### Request
Locate the line bearing "strip(x0, x0+.03, bot, top, 0, 0).build('stringer', M_white, t)" in the material below, then reproduce it and each following line up to and including the line bearing "sp.box(x0+.03, x1-.03, y_a, y_b, z_b-.42, z_b-.17)".

## start

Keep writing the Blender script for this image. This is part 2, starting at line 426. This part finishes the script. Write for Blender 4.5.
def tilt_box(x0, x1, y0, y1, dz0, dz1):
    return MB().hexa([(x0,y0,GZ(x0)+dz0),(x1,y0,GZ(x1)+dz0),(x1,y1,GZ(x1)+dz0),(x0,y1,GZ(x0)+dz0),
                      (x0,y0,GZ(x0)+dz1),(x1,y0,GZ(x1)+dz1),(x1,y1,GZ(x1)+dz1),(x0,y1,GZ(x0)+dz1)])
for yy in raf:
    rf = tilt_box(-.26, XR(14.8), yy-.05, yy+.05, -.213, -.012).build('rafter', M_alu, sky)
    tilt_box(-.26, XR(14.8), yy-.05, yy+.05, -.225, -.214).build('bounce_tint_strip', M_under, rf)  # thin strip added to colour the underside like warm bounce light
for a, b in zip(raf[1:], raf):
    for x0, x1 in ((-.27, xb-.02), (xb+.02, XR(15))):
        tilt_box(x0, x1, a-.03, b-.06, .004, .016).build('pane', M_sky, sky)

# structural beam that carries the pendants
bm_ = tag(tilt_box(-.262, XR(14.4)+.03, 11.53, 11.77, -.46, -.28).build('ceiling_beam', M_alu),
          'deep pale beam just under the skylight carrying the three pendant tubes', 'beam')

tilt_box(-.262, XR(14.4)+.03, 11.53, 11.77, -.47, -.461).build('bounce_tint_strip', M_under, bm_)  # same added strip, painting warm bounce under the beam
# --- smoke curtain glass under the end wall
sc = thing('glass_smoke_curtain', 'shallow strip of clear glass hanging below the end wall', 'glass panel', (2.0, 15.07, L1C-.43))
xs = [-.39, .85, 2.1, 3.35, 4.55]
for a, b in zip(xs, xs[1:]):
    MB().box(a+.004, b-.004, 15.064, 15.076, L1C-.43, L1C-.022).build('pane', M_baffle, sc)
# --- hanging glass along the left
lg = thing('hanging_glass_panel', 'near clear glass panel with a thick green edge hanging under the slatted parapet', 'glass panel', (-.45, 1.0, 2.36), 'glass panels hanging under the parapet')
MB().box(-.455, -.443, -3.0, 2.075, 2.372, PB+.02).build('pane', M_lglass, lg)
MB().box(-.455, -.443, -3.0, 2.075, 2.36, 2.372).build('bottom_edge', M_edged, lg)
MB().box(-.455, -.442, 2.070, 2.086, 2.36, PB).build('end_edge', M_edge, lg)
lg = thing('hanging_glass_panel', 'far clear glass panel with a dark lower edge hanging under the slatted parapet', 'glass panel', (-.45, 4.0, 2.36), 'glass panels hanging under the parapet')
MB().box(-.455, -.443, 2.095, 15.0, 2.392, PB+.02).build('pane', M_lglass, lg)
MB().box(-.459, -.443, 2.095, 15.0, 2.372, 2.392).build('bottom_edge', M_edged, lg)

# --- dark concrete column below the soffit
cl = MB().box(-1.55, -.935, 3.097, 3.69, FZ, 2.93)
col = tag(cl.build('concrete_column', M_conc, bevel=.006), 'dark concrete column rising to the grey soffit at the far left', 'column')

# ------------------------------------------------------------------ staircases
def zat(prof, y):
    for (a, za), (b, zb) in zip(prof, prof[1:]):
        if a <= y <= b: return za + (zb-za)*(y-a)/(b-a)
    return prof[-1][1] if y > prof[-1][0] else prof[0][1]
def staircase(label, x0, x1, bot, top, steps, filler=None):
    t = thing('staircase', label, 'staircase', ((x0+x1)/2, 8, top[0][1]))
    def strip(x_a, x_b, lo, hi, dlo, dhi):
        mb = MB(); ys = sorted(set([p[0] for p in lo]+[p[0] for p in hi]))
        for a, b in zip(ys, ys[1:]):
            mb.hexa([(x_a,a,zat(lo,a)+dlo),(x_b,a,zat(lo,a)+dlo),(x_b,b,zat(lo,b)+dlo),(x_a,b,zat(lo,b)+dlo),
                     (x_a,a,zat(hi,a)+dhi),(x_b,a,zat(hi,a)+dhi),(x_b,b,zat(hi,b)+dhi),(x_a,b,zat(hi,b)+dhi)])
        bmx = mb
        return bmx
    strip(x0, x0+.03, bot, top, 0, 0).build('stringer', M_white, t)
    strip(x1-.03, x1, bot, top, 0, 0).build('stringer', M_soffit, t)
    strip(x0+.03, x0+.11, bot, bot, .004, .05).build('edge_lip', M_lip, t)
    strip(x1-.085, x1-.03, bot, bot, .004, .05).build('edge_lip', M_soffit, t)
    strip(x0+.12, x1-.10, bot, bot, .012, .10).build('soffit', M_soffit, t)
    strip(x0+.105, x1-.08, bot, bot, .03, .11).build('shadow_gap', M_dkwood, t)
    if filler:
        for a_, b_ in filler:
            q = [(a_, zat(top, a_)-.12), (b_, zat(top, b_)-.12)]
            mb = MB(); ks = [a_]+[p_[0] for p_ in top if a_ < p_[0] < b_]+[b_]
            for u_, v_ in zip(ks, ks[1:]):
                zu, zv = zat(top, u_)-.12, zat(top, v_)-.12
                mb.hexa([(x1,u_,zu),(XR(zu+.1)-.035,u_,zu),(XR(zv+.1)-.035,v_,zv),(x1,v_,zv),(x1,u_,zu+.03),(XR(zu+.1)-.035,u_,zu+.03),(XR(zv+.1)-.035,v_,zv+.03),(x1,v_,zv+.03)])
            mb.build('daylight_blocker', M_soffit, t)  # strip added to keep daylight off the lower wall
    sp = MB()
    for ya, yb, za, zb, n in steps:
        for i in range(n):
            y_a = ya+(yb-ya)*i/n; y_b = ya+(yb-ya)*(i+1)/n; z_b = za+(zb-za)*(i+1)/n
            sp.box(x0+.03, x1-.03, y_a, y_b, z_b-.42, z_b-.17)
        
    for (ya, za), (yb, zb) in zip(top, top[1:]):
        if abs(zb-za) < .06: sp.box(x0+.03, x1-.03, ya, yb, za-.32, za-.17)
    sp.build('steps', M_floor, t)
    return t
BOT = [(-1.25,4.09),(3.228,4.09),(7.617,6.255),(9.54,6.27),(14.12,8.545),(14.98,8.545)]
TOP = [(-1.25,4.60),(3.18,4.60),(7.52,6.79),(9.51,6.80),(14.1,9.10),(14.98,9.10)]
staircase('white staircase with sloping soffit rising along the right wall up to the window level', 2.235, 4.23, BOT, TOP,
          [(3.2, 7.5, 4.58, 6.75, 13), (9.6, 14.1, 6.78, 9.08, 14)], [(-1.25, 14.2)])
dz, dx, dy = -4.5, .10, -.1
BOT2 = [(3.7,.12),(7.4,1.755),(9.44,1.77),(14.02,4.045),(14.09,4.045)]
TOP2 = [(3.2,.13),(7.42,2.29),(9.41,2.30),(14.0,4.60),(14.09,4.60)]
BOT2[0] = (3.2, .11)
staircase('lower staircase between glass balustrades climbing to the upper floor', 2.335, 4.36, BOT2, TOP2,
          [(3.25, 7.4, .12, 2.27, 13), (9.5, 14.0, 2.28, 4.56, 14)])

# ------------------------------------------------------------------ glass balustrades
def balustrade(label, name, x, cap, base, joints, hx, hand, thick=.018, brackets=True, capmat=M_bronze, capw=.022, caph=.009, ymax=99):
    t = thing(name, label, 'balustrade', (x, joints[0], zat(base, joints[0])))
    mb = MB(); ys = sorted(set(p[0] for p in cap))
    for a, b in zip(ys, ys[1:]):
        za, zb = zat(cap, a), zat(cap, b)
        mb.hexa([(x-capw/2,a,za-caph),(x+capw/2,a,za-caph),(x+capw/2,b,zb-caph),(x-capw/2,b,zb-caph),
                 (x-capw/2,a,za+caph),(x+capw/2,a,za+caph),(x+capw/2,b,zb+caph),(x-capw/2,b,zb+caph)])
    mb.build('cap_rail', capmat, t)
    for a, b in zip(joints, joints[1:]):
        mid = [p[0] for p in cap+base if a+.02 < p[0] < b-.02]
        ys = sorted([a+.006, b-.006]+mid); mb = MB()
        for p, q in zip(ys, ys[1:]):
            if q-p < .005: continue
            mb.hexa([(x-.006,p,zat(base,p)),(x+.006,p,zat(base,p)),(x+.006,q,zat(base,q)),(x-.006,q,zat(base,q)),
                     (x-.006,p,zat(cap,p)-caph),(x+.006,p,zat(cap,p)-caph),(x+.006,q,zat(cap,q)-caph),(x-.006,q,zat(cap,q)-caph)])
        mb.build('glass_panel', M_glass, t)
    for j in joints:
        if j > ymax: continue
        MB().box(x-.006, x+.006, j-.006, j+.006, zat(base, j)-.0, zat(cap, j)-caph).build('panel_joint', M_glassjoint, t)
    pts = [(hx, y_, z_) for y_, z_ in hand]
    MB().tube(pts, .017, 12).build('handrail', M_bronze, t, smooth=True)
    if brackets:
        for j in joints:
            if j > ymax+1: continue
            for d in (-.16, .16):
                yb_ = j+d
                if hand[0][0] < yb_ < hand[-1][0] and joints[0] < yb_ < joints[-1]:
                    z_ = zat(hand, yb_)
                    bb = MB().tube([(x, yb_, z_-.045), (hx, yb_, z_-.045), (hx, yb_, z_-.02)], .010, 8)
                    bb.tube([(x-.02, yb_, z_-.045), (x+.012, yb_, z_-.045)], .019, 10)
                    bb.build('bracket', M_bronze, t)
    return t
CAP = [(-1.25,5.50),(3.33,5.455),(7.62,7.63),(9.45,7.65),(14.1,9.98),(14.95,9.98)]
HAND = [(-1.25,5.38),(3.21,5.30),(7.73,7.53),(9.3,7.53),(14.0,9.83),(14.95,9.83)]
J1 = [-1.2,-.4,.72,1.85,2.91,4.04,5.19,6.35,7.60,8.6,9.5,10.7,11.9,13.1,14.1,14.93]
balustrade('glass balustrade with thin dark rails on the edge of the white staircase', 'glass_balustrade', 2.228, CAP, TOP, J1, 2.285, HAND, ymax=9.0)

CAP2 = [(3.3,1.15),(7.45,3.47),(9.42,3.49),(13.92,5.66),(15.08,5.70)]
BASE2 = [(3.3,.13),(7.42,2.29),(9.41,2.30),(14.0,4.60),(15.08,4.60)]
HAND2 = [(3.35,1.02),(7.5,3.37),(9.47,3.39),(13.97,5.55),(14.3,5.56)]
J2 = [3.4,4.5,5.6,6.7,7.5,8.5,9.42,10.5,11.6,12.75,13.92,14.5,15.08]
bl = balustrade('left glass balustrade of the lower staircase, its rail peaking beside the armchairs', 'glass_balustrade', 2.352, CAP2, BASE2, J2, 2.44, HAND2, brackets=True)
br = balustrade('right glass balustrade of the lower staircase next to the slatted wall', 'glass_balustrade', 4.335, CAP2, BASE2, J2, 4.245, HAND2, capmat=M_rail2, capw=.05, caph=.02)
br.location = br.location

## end

### Task answer
    strip(x0, x0+.03, bot, top, 0, 0).build('stringer', M_white, t)
    strip(x1-.03, x1, bot, top, 0, 0).build('stringer', M_soffit, t)
    strip(x0+.03, x0+.11, bot, bot, .004, .05).build('edge_lip', M_lip, t)
    strip(x1-.085, x1-.03, bot, bot, .004, .05).build('edge_lip', M_soffit, t)
    strip(x0+.12, x1-.10, bot, bot, .012, .10).build('soffit', M_soffit, t)
    strip(x0+.105, x1-.08, bot, bot, .03, .11).build('shadow_gap', M_dkwood, t)
    if filler:
        for a_, b_ in filler:
            q = [(a_, zat(top, a_)-.12), (b_, zat(top, b_)-.12)]
            mb = MB(); ks = [a_]+[p_[0] for p_ in top if a_ < p_[0] < b_]+[b_]
            for u_, v_ in zip(ks, ks[1:]):
                zu, zv = zat(top, u_)-.12, zat(top, v_)-.12
                mb.hexa([(x1,u_,zu),(XR(zu+.1)-.035,u_,zu),(XR(zv+.1)-.035,v_,zv),(x1,v_,zv),(x1,u_,zu+.03),(XR(zu+.1)-.035,u_,zu+.03),(XR(zv+.1)-.035,v_,zv+.03),(x1,v_,zv+.03)])
            mb.build('daylight_blocker', M_soffit, t)  # strip added to keep daylight off the lower wall
    sp = MB()
    for ya, yb, za, zb, n in steps:
        for i in range(n):
            y_a = ya+(yb-ya)*i/n; y_b = ya+(yb-ya)*(i+1)/n; z_b = za+(zb-za)*(i+1)/n
            sp.box(x0+.03, x1-.03, y_a, y_b, z_b-.42, z_b-.17)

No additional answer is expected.